Greenville Mayor Knox White spoke at Jackson’s Columbia Statehouse ceremony last week about Jackson’s role in the Greenville 8, a group of high school students who staged a read-in at the public library in 1960. Ultimately, the library opened to all races.

White said in an interview Wednesday the city is working on a statue of Jackson.

“I can’t think of a public art project that hadn’t taken multiple years,” he said, noting that he had spoken with Jackson and Jackson’s colleagues to get their input.

“Their ideas will be especially important,” White said.

Interviews with artists are underway, he said, and the location and size of the statue will be comparable to others around the city.

The dozens of works scattered around the city, from parks to Main Street to the Governor’s School, are all paid for with private donations.

“Lots of serious interest already shown,” White said.

Another effort is a plan to tell the larger civil rights story in an area where Black businesses and professional buildings were located. It’s not far from City Hall and close to a recently announced Falls Park Conference District, a $500 million conference center/hotel, retail, residential project for which the city approved buying the land this week.

The Broad Street area remains home to two Black churches, Springfield Baptist Church, the oldest historically Black Baptist church in Greenville, and John Wesley United Methodist Church, where worship services began shortly after the Civil War.

There is a two-hour walking tour of the district led by local residents.

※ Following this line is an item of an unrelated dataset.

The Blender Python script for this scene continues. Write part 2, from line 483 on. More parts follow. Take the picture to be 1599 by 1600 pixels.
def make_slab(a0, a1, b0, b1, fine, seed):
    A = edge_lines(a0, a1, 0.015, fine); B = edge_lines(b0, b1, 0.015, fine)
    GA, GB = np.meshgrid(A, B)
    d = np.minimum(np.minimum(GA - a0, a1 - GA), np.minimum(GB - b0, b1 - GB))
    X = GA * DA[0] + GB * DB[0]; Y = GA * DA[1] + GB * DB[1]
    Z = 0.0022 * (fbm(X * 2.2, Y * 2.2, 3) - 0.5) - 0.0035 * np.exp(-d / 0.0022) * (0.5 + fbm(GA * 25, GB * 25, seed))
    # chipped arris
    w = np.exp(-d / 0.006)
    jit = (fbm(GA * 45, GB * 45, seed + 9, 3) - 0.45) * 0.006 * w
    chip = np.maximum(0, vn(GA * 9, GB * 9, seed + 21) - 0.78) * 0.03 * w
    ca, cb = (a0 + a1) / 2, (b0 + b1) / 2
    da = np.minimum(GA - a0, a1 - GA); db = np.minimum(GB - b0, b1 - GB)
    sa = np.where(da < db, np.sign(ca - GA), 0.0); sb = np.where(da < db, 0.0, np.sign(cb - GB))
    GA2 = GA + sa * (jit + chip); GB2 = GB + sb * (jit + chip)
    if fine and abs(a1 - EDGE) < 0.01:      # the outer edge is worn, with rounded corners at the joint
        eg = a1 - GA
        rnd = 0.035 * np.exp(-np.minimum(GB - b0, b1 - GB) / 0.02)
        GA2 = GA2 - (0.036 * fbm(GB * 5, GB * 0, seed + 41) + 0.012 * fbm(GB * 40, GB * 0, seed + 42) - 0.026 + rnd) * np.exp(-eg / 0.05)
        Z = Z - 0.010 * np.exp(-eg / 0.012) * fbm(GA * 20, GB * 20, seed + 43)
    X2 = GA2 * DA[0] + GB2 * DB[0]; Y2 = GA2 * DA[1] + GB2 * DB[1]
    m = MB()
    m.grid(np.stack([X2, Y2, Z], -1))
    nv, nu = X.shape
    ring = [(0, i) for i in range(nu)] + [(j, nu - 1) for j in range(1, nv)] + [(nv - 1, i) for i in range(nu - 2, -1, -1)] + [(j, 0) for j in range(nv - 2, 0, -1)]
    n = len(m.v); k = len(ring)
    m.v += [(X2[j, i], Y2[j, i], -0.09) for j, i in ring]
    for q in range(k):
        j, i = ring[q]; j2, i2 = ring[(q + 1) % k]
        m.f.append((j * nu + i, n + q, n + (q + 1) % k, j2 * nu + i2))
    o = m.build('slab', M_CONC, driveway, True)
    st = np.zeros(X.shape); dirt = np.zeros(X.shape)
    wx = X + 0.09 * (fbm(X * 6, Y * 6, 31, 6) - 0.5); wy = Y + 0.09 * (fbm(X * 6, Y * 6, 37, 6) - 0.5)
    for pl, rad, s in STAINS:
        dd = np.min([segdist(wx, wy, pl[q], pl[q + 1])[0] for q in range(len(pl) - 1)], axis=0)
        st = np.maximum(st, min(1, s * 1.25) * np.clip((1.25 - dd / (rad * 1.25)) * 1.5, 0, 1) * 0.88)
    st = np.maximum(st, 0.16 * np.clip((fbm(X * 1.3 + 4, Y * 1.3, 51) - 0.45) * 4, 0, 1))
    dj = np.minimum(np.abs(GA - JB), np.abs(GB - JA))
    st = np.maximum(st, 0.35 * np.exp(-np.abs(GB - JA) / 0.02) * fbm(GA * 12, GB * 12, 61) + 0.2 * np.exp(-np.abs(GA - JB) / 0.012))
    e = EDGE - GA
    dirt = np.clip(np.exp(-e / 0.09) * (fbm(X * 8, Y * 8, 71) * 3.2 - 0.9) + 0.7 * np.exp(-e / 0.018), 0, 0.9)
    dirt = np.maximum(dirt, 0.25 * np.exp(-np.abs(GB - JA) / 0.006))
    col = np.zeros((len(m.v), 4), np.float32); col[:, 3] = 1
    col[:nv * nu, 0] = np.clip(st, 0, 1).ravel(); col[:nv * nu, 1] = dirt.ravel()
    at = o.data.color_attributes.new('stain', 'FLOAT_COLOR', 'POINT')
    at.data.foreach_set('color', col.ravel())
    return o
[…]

“From the site of the largest lynching trial in U.S. history to meaningful stops at places like the Sterling High School memorial, each tour invites thoughtful conversation and reflection,” the city says on its website. “The tours go beyond dates and facts — they reveal a rich cultural tapestry that shaped Greenville’s past and the one that is informing its future.”

Jackson was born in Greenville in 1941, grew up in the Haynie Sirrine neighborhood and graduated from the celebrated and segregated Sterling High School. He was a three-letter athlete and earned a football scholarship to the University of Illinois in 1959 before transferring to the historically Black North Carolina A&T State University.

White said he hopes a monument to Jackson will tell “the unique Greenville side of his life — where his life’s calling got its start.”